The company is also banking on a patented diamond-cutting technology that
enables it to make gems with 66-facets that it now markets as the "Leo."
Diamonds are traditionally cut with 58-facets. Leo Schachter has also
teamed up with GemEx Systems, based in Mequon, Wis., to develop a new
method of measuring a diamond's brilliance. It will offer consumers a
"return of light" ratings, which is a scale that gives consumers a standard
benchmark to compare stones.
The Steinmetz Diamond Group, a 60-year-old closely held company that also
cuts and polishes diamonds, is also jumping into the branding arena. It
has teamed up with Alan Lipton a 20-year veteran of the diamond industry
who has specialized in selling diamonds to such mass merchants as Wal-Mart
and Sam's Wholesale Clubs. The two partners-with the help of other investors-have
launched Diamond.com, a Web site that sells fine jewelry and gems directly
to consumers.
Beny Steinmetz, 44 and the site's chairman, says more rough-diamond dealers
and polishers in his position will look for alternative means of distribution.
"Selling on the Internet and creating Diamond.com as a brand is one of
those ways," he says.
Diamond.com will spend $15 million to $20 million in the U.S. on its marketing
blitz, and about $3 million to $5 million in Europe and Japan. The print
ads, which will run in magazines such as Architectural Digest, Fast Company,
Harper's Bazaar and Town & Country, feature fashion model Laetitia Casta.
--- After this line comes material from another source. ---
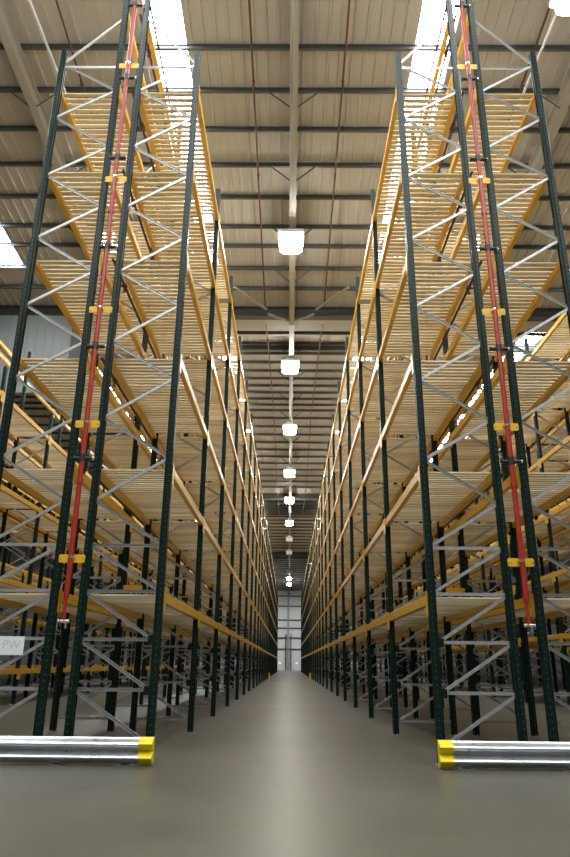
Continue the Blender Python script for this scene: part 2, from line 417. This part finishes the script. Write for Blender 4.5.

One print ad, dubbed "Spider Web," features a diamond draped Ms. Casta
sprawled on a spider's web of diamonds. The campaign was created by Messner
Vetere Berger McNamee Schmetterer, a unit of Havas Advertising's Euro
RSCG Worldwide. The tagline: "The largest selection of certified diamonds
in the universe."
Caption under picture of ad:
Leo Schachter is advertising for the first time in its 48-year history
and banking on a patented diamond-cutting technology that enables it to
make gems with 66 facets, dubbed the "Leo."